The United States is characterized by a deep sense of both desperation and a sort of freewheeling love

Last year, I was at the ticket counter of the Stockholm Arlanda Airport in Sweden. At one point, a man stepped up to speak with the ticket agent at a nearby counter.

He was late middle-aged, dressed in business casual, and fairly well-groomed. He set his backpack down at his feet and started pawing around in it - probably for a ticket or a passport. He did so with a certain restrained franticness. It was a franticness that, in my estimation, wasn't the result of, for example, being late for his flight. He just generally seemed harried and stressed out.

I'd perhaps not have taken notice of this, had it not happened in Stockholm Arlanda Airport.

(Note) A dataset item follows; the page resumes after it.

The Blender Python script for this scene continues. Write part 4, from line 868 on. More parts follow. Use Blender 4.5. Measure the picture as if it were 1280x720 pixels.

One can spend all day in Sweden without encountering someone acting frantic.

I thought to myself "I bet he's American". Sure enough, he stepped up and spoke with the ticket agent in English, with an American accent.

Someone I know, who's lived extensively in both Europe and the United States, once told me there's a sense of desperation among nearly everyone in the United States, even in wealthy neighborhoods. That's the desperation.

What about the love?

In mid-2022, I went to a gas station in Canton, Illinois. Canton is a small town that's exactly like every other small town near it in Central Illinois. It's flat, impeccable, and expansive.

The card processing machines were broken. The gas station clerks were friendly and apologetic, but didn't seem the least bit worried.

By the time I left the gas station, we'd all been treated to one man's (semi-sad, but he was upbeat about it) life's story...involving injury and unemployment, as I recall. The patrons - complete strangers - were chatting amicably amongst ourselves.

There's a particular kind of characteristically public, and characteristically freewheeling, love in the United States. Dollar store employees hugging each other before one of them goes on break. Tailgating. Dogs with their heads sticking out the car window.

One can feel them both upon arrival in The US: the desperation and the love.

Years ago, I read a description of friendships in the Nordics versus friendships in Russia. Apparently, friendships in Russia inevitably fall into a period of stormy tribulation, for some reason or another, before ultimately emerging as an unbreakable bond. Meanwhile, friendships in the Nordics have no such feature.

The author theorized that in Russia, where you don't have a safety net in life, your friend becomes your safety net. The crucible of tribulation cements the bond. In the Nordics, the government provides a safety net, so an auxiliary system is unnecessary.

I think the particular brand of freewheeling love in the United States is similarly compensatory. In this case, compensatory for the desperation.